-- Data supplied start --
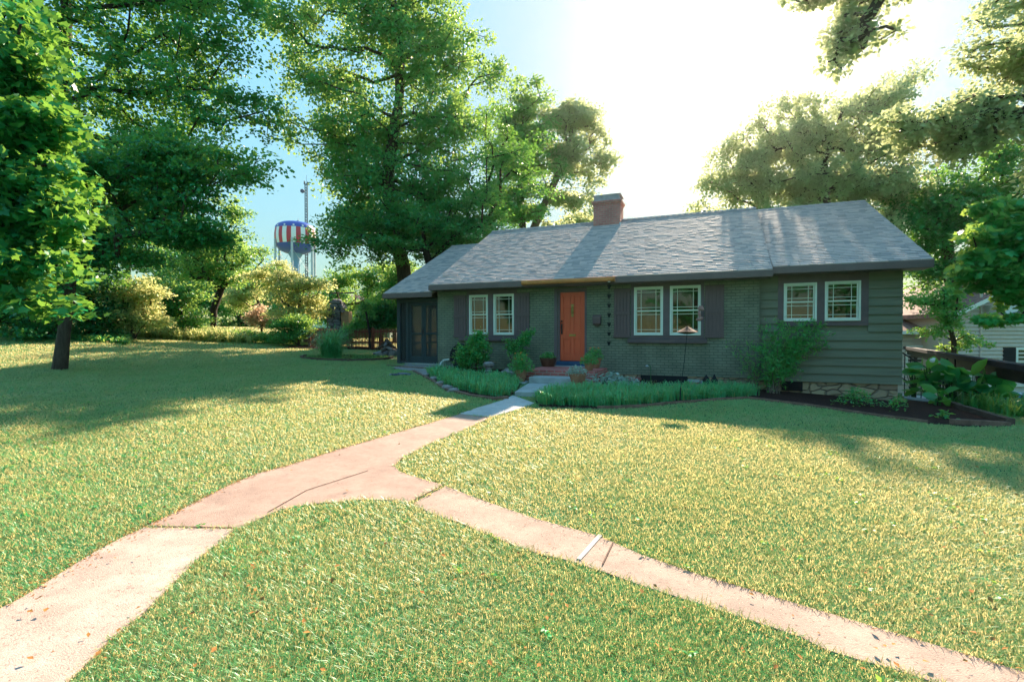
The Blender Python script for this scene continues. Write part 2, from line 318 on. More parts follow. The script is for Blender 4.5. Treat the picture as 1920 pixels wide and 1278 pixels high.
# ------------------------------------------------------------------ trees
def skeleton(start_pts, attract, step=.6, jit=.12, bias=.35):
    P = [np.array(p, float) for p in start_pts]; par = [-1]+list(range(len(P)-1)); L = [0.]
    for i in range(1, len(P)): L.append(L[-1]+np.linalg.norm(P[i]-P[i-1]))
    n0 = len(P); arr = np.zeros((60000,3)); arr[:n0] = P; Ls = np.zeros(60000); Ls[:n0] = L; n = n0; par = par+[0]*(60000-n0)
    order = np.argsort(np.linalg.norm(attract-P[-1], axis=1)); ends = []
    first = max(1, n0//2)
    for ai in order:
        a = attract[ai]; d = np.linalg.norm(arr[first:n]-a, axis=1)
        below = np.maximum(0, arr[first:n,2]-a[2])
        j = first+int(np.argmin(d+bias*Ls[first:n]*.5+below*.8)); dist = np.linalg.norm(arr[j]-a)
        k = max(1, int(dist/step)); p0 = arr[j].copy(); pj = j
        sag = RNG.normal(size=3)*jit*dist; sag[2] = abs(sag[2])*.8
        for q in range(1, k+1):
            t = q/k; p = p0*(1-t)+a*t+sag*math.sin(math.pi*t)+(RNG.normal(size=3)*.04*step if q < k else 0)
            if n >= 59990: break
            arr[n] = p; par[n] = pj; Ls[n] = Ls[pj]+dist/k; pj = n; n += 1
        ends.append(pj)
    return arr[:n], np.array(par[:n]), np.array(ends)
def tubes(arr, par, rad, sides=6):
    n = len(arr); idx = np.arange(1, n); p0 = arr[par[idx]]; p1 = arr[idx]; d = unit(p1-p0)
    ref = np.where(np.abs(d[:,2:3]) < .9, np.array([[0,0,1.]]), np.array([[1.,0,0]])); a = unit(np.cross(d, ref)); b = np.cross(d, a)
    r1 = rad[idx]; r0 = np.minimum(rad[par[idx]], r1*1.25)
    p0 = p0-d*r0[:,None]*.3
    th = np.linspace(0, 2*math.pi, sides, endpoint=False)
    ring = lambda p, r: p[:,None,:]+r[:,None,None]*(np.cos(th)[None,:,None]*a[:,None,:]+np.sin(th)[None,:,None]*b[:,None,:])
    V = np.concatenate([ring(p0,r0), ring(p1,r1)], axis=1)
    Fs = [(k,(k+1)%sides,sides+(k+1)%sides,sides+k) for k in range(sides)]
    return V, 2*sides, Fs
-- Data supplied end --
-- Data supplied start --
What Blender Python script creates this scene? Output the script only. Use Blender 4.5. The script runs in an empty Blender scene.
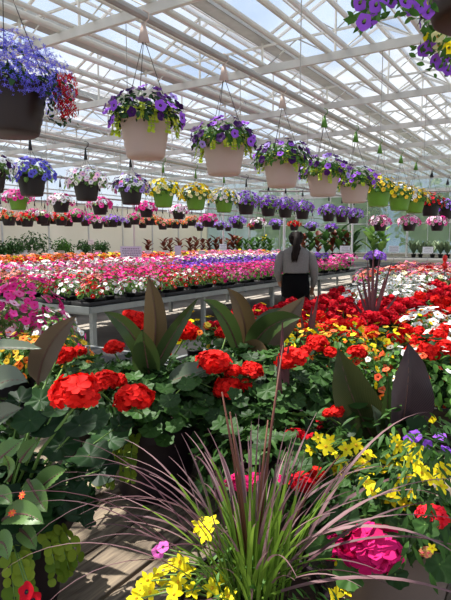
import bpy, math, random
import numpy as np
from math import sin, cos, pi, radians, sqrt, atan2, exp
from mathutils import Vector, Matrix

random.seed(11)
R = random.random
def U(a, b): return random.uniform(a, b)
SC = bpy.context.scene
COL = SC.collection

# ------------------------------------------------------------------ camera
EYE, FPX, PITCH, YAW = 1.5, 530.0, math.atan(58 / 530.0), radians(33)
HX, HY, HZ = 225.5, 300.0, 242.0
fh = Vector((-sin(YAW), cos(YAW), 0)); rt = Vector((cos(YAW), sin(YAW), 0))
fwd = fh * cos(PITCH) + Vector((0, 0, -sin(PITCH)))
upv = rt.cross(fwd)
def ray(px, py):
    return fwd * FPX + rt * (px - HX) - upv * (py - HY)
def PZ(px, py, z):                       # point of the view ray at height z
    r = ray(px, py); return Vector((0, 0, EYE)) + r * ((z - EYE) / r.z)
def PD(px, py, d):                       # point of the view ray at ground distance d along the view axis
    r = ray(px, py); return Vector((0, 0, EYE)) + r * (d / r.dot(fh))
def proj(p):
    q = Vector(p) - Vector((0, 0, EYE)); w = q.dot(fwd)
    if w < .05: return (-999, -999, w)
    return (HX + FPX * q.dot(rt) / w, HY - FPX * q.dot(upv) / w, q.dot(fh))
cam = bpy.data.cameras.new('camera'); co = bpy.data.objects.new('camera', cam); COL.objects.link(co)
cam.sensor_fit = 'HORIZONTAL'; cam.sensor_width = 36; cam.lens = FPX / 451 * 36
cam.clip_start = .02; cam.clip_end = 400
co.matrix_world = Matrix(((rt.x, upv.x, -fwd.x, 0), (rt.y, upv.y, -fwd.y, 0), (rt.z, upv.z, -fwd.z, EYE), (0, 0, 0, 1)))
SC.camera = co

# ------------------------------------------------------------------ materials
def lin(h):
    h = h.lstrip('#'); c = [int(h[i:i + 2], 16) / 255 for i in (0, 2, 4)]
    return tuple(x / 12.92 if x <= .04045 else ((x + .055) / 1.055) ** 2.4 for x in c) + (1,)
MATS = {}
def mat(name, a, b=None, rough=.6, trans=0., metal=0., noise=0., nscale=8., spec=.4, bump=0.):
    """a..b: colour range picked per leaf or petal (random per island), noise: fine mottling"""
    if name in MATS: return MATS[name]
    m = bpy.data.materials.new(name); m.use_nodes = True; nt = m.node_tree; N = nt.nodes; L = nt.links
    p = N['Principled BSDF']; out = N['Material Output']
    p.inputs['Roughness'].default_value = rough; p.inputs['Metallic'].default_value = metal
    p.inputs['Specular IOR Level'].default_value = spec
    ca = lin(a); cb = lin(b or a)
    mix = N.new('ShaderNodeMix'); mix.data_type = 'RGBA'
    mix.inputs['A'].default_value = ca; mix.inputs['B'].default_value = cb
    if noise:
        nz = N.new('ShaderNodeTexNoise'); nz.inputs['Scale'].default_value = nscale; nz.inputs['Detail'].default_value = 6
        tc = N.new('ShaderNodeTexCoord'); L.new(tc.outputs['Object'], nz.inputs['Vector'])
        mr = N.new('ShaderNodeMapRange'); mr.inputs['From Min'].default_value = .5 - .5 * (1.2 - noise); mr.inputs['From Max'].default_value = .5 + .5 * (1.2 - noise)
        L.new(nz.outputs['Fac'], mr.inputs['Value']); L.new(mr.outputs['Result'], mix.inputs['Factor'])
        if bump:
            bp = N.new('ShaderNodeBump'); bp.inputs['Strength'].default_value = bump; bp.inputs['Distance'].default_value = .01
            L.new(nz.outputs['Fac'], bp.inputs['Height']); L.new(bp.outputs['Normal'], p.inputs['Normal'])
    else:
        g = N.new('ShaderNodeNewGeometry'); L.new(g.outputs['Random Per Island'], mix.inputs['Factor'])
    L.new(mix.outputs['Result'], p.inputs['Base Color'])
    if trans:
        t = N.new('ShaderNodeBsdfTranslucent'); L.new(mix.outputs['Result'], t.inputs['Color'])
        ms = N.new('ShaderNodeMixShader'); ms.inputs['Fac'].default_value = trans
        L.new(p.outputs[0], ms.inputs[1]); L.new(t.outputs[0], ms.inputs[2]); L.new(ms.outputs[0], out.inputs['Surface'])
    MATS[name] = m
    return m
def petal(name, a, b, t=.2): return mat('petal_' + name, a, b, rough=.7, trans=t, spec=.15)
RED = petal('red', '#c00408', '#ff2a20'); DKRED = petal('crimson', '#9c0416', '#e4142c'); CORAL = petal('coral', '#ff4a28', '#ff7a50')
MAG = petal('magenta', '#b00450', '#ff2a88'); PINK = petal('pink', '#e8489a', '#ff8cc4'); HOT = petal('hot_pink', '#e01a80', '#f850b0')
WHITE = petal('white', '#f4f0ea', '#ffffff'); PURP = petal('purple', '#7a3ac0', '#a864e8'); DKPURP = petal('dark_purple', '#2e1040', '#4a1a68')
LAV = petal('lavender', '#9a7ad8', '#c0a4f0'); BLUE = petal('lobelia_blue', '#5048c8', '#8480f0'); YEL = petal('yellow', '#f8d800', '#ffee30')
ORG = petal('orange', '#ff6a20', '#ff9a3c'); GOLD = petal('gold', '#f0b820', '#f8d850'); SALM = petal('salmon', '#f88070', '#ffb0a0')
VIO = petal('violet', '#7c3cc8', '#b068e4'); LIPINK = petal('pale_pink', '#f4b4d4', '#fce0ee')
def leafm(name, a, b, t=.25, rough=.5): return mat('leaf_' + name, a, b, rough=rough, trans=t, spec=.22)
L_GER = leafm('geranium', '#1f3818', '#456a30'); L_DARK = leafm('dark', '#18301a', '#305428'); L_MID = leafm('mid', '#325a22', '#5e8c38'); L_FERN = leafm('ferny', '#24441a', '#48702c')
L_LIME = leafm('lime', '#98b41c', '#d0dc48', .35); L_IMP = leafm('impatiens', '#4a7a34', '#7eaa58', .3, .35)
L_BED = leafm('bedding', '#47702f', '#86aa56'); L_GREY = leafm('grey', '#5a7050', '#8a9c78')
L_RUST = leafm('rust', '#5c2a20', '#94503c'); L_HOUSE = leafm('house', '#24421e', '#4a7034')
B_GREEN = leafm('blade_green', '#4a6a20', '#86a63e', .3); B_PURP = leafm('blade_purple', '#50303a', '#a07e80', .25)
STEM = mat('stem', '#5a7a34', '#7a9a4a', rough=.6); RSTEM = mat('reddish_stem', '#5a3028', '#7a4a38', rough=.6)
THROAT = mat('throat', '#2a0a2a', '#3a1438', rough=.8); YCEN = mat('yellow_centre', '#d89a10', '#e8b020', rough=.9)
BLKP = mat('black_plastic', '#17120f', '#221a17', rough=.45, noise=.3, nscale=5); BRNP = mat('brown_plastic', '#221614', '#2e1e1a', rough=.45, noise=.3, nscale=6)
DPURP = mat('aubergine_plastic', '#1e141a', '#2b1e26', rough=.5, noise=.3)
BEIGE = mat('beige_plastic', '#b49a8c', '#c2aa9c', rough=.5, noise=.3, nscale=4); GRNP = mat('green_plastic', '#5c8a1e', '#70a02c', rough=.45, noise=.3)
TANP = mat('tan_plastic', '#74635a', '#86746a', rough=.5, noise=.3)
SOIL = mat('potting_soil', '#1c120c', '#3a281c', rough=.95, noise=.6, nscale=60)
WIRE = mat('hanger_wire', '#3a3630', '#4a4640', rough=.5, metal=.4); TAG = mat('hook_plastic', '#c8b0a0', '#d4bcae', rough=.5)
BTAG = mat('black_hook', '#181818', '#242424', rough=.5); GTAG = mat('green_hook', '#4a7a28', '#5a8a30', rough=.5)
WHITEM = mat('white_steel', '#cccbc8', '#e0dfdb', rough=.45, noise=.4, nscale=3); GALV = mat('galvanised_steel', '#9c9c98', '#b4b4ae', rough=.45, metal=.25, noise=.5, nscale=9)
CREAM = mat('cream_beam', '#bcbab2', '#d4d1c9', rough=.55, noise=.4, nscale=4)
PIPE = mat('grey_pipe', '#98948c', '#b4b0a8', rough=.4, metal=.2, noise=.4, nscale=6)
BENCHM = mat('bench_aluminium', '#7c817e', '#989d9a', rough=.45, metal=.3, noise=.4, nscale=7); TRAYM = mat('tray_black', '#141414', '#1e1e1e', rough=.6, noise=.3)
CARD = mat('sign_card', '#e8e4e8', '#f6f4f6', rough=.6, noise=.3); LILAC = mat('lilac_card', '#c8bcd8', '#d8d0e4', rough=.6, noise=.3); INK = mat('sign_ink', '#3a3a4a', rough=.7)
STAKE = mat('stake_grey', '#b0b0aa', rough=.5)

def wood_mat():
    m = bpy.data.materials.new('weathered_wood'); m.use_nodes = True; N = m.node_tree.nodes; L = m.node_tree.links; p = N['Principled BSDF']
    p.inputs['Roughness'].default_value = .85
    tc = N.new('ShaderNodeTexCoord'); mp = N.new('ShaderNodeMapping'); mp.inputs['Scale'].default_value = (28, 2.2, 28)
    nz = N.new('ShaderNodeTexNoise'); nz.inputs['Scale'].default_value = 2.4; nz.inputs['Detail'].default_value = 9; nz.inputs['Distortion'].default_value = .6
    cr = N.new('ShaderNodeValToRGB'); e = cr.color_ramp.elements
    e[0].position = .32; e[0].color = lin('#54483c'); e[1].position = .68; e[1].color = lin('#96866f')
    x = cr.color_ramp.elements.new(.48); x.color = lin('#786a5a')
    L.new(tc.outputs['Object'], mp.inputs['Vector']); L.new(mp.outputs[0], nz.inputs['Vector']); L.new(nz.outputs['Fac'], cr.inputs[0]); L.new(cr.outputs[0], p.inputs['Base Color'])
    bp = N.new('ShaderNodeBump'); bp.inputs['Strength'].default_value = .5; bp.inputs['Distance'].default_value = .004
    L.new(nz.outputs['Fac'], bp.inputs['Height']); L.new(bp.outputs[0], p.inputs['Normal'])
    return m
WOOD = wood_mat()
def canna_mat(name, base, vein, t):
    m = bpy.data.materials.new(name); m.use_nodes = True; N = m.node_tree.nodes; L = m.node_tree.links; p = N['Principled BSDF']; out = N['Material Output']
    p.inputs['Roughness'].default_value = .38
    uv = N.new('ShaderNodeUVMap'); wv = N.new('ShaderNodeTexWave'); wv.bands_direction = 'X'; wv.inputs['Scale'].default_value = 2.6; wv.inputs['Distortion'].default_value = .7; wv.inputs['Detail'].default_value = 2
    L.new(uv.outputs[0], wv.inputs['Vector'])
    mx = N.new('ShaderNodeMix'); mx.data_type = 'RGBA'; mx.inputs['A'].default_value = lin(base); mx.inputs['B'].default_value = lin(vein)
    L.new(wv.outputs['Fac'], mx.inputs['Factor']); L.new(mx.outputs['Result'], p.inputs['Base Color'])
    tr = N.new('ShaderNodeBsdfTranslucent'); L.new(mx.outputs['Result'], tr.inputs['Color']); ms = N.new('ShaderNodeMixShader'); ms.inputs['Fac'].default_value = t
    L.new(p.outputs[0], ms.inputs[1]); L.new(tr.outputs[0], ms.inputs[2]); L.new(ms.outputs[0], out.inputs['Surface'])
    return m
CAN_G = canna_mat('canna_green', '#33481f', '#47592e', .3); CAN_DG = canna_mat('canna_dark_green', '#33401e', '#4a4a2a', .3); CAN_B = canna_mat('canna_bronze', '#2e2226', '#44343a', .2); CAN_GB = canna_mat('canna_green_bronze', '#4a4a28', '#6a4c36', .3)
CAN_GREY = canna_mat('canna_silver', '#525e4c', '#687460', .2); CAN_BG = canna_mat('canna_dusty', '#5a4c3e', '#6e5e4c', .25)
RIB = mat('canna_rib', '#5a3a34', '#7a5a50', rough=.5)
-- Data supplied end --
→ **Short task**:
Search the data for "Python" and list every line in which it occurs.

→ **Written answer**:
The Blender Python script for this scene continues. Write part 2, from line 318 on. More parts follow. The script is for Blender 4.5. Treat the picture as 1920 pixels wide and 1278 pixels high.
What Blender Python script creates this scene? Output the script only. Use Blender 4.5. The script runs in an empty Blender scene.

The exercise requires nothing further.